PROBLEM DESCRIPTION
Repeat the material exactly from its first line to the line that includes "COL = SC.collection". Skip pictures.

INFORMATION PROVIDED
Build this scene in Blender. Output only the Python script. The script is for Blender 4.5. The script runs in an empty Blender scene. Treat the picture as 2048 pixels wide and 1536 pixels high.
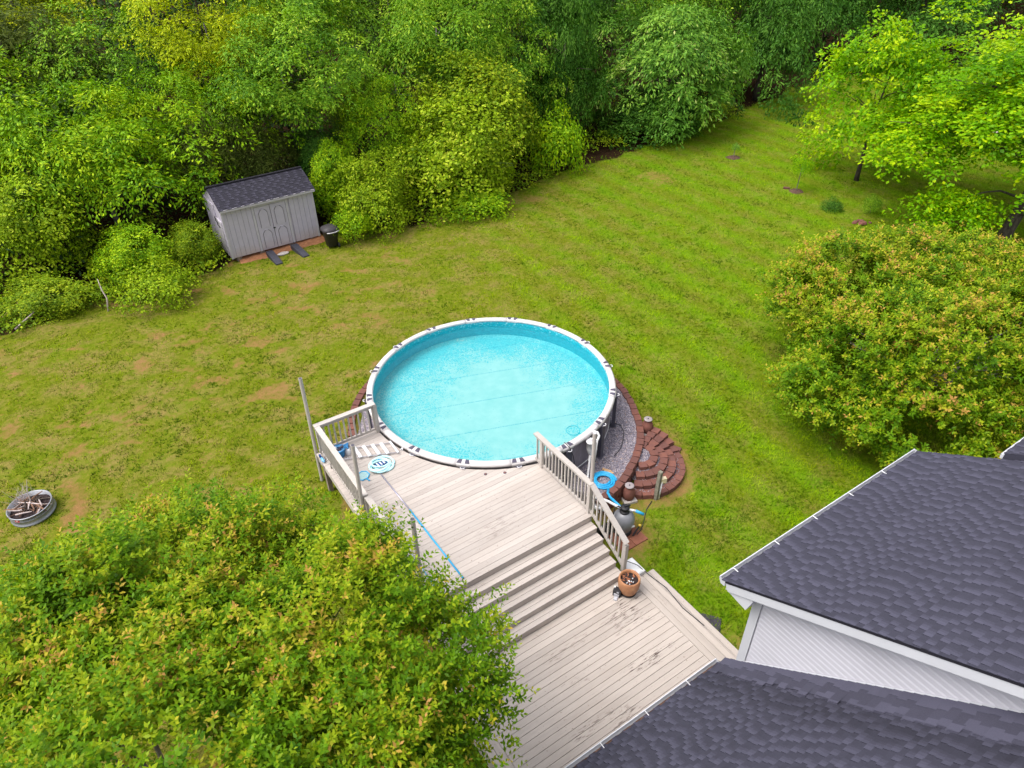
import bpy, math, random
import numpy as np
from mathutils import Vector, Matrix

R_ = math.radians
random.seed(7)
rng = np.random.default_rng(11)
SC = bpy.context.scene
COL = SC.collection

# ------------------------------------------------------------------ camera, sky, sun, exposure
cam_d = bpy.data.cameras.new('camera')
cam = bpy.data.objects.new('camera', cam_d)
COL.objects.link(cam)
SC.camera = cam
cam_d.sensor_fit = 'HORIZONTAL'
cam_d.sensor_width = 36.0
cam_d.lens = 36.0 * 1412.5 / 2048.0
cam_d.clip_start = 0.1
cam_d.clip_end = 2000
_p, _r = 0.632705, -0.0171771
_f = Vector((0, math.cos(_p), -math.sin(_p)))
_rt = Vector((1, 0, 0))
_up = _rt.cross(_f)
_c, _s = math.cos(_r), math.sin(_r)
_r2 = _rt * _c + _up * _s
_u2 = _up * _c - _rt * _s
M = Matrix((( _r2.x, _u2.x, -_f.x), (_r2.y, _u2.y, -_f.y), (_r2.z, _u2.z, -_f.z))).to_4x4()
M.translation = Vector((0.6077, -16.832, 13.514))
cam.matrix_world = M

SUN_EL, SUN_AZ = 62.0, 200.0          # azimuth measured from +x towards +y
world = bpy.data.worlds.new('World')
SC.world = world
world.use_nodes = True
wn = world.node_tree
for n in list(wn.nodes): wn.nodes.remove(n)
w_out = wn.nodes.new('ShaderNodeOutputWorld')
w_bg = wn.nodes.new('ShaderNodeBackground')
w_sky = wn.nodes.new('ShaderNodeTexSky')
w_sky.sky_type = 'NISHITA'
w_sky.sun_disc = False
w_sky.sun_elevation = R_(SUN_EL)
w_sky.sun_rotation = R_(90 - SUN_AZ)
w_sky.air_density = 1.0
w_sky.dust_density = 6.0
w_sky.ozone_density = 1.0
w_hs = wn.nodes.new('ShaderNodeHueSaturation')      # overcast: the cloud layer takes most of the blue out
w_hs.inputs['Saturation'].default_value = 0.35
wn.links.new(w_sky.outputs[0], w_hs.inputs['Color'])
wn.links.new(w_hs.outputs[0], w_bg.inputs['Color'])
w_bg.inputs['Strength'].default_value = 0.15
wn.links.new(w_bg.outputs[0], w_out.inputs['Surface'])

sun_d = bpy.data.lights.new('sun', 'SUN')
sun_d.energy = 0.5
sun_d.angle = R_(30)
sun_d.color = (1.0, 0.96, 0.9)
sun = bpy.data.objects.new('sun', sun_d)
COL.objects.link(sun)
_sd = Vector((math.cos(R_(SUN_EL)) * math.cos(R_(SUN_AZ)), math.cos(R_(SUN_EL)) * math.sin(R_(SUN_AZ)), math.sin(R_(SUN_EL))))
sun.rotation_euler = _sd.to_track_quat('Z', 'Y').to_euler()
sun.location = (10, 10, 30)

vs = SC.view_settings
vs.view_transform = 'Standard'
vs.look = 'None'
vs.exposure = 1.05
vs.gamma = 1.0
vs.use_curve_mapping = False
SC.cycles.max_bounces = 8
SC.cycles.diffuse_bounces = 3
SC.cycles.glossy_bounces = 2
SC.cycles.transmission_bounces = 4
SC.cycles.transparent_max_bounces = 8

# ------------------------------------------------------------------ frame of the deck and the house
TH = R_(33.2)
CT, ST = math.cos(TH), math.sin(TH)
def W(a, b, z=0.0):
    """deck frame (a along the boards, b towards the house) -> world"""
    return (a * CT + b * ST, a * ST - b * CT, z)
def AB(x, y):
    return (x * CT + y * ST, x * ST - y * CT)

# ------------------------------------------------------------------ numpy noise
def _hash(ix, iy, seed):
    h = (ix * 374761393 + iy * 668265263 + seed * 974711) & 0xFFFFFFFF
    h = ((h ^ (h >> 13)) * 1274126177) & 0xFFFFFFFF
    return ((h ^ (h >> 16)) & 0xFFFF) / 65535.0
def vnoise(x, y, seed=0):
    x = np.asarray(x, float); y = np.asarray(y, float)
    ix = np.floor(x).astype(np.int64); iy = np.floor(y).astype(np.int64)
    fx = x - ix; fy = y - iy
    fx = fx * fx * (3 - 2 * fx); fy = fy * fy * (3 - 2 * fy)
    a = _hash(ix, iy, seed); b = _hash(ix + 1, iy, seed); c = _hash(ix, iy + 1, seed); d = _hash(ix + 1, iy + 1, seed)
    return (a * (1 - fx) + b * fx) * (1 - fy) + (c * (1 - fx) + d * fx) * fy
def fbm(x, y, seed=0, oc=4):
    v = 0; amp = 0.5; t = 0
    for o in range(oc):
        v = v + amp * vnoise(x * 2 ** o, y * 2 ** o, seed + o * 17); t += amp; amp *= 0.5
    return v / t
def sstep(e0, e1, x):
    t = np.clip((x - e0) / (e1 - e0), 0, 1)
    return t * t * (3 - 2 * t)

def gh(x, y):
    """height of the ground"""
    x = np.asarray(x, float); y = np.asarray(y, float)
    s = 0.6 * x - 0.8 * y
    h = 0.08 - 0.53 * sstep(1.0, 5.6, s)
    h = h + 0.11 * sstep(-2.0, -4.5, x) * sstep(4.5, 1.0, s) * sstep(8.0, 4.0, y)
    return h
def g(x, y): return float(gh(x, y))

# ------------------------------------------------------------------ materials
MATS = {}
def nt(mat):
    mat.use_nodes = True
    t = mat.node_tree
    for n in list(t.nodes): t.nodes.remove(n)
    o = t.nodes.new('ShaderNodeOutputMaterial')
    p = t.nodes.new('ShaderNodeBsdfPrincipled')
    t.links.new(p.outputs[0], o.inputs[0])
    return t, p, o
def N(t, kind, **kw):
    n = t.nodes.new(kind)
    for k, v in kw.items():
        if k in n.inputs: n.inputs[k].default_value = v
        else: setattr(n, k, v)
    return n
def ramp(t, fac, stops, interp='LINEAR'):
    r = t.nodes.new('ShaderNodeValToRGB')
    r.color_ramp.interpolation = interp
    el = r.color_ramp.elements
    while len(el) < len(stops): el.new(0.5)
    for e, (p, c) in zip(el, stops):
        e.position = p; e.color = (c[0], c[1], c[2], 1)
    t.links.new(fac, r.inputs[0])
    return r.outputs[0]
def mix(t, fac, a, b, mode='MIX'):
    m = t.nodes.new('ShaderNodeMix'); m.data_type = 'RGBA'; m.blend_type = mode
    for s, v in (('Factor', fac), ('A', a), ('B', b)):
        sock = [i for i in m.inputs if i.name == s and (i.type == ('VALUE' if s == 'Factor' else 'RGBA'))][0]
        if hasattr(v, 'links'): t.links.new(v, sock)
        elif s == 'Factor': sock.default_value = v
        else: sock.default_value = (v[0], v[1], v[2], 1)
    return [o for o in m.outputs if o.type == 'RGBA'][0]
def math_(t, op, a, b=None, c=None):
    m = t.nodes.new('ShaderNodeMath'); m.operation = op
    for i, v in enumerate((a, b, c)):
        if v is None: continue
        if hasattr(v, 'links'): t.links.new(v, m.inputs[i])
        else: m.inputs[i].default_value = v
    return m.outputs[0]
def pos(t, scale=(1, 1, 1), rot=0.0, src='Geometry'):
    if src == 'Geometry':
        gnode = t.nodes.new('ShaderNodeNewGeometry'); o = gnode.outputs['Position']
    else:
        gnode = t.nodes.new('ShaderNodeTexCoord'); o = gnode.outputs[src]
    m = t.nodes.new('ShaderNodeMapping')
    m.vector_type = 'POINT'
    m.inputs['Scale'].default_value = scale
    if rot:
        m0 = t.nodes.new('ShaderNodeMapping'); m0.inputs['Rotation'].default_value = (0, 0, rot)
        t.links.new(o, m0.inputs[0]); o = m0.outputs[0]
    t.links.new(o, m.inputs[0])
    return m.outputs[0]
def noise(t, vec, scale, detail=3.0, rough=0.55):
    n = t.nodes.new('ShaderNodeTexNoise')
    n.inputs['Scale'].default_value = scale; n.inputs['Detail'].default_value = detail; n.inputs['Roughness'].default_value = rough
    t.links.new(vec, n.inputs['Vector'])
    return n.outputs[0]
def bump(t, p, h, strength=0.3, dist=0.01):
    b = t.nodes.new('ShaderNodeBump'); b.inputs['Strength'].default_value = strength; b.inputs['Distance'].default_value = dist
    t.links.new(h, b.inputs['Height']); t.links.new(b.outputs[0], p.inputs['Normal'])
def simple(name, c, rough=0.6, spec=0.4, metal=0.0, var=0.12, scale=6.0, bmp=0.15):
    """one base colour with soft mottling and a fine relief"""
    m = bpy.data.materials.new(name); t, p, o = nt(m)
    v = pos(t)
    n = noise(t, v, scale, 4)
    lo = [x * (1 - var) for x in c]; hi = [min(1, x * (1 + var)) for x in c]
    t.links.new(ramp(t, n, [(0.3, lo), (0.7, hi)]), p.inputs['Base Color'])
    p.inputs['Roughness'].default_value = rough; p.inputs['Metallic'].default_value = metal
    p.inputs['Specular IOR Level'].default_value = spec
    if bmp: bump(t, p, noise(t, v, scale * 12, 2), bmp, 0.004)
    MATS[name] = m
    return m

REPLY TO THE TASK
Build this scene in Blender. Output only the Python script. The script is for Blender 4.5. The script runs in an empty Blender scene. Treat the picture as 2048 pixels wide and 1536 pixels high.
import bpy, math, random
import numpy as np
from mathutils import Vector, Matrix

R_ = math.radians
random.seed(7)
rng = np.random.default_rng(11)
SC = bpy.context.scene
COL = SC.collection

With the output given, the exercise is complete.